## Begin Given data

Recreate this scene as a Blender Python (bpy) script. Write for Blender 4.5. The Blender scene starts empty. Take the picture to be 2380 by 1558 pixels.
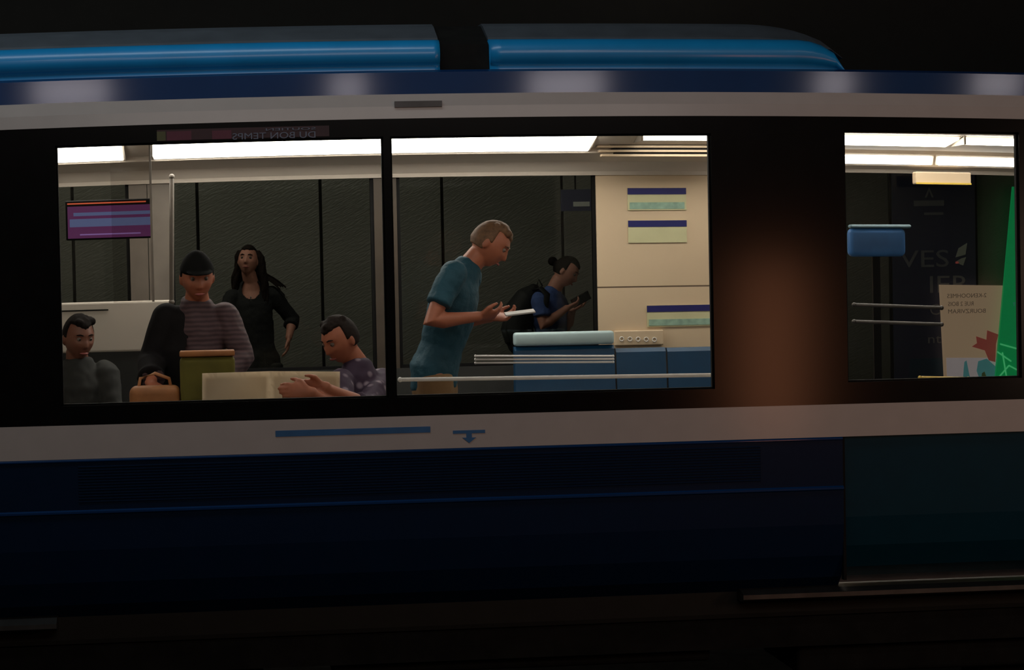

## End Given data
## Begin Given data

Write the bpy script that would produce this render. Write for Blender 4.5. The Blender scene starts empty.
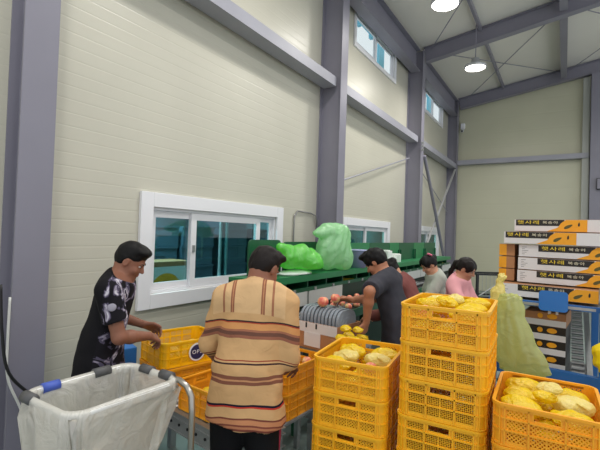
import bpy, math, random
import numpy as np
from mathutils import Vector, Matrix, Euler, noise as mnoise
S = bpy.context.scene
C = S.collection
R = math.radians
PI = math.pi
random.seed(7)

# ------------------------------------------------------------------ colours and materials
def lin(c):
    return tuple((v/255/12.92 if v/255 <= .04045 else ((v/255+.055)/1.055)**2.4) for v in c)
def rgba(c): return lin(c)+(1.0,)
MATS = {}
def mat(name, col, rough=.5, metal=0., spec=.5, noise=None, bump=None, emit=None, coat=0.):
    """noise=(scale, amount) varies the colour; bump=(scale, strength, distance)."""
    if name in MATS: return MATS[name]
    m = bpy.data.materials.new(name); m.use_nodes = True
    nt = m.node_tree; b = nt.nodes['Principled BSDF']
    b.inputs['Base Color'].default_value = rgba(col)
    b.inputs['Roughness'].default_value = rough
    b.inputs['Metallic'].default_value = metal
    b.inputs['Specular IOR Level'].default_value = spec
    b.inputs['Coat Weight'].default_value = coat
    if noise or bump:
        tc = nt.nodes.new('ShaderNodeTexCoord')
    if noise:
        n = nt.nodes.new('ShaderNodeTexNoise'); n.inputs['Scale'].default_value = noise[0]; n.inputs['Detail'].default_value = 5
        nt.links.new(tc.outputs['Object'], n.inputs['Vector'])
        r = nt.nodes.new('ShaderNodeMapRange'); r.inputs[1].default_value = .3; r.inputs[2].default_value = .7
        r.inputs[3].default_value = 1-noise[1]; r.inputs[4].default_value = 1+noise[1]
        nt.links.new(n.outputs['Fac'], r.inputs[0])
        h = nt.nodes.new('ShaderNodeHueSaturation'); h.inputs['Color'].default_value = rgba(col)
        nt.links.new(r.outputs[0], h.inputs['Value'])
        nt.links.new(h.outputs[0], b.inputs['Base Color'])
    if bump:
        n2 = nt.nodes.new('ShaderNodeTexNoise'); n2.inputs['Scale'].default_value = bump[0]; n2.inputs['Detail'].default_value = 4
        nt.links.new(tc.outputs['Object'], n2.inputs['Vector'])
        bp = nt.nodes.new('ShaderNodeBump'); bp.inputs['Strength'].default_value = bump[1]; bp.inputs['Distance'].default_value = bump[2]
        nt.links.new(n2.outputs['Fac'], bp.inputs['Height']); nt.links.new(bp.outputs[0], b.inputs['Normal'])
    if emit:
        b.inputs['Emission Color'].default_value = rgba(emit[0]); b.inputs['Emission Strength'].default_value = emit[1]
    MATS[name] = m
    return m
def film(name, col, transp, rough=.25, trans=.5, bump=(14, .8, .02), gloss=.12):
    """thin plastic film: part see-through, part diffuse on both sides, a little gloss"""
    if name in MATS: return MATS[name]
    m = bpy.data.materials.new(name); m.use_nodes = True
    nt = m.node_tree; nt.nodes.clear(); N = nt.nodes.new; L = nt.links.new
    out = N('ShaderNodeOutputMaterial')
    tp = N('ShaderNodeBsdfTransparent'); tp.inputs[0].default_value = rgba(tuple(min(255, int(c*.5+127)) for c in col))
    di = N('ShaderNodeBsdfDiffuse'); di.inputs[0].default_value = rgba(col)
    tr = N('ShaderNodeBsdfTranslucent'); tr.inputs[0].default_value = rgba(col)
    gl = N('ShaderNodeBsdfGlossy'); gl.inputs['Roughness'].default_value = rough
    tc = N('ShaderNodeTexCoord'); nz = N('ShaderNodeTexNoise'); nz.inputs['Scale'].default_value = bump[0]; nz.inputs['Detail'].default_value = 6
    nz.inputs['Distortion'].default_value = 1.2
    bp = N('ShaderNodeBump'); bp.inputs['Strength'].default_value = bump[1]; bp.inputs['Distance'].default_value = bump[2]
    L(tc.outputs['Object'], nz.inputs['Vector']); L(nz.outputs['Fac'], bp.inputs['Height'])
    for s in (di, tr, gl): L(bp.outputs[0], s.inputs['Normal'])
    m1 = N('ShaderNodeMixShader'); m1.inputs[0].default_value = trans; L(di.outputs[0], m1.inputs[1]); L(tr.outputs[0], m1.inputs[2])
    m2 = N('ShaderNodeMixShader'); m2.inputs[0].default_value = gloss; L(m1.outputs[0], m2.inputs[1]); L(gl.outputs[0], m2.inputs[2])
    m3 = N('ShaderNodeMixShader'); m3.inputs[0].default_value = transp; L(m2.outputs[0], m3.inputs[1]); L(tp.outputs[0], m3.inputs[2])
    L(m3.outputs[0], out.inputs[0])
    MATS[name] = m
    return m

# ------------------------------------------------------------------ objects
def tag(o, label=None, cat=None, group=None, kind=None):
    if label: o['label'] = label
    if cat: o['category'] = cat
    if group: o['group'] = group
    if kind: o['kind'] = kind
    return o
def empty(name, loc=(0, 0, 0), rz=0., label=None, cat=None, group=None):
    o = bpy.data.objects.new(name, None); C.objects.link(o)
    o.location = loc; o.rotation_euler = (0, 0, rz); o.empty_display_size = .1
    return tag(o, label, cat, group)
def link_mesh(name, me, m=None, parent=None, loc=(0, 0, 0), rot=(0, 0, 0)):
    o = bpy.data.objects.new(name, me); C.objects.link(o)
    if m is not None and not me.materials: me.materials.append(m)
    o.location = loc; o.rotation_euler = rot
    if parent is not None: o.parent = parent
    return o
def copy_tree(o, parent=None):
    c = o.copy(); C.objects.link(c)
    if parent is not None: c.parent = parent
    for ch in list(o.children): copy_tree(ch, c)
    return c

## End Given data
## Begin Given data

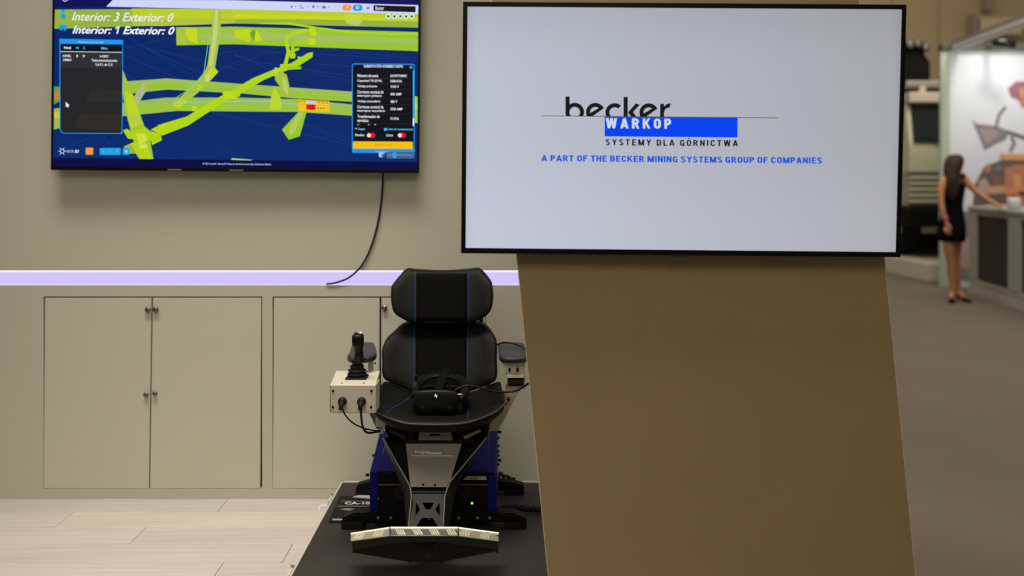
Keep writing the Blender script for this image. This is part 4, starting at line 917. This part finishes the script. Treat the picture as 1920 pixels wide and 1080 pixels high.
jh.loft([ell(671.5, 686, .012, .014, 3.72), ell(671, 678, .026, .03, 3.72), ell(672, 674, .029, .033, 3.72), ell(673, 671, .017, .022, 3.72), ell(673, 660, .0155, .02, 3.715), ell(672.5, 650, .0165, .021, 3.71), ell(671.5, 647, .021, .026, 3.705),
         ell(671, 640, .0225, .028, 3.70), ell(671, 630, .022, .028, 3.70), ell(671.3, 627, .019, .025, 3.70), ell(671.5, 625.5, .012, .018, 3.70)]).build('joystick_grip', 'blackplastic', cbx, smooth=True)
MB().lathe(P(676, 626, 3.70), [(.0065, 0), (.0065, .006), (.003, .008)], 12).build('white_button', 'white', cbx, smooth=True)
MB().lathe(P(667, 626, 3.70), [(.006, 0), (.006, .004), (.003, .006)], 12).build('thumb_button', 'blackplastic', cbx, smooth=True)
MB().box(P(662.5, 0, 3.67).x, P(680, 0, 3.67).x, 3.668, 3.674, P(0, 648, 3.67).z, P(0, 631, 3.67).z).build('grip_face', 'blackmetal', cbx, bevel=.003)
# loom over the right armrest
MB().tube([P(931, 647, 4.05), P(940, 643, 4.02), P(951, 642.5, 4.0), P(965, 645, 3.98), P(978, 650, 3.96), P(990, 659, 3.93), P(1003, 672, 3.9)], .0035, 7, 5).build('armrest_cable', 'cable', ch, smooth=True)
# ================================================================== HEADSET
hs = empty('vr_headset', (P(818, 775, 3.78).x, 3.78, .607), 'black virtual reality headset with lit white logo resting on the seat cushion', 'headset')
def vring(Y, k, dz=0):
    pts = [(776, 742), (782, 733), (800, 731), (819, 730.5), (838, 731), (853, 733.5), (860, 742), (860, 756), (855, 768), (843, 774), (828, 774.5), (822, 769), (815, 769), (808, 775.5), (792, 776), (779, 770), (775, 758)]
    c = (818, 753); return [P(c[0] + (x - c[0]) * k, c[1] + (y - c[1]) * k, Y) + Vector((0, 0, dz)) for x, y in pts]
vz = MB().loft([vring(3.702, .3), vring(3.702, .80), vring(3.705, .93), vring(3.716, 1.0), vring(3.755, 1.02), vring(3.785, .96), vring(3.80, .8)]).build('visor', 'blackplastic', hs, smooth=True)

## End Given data

[Task statement]: From the entries above, extract each line containing "starts".

[Expected answer]:
Recreate this scene as a Blender Python (bpy) script. Write for Blender 4.5. The Blender scene starts empty. Take the picture to be 2380 by 1558 pixels.
Write the bpy script that would produce this render. Write for Blender 4.5. The Blender scene starts empty.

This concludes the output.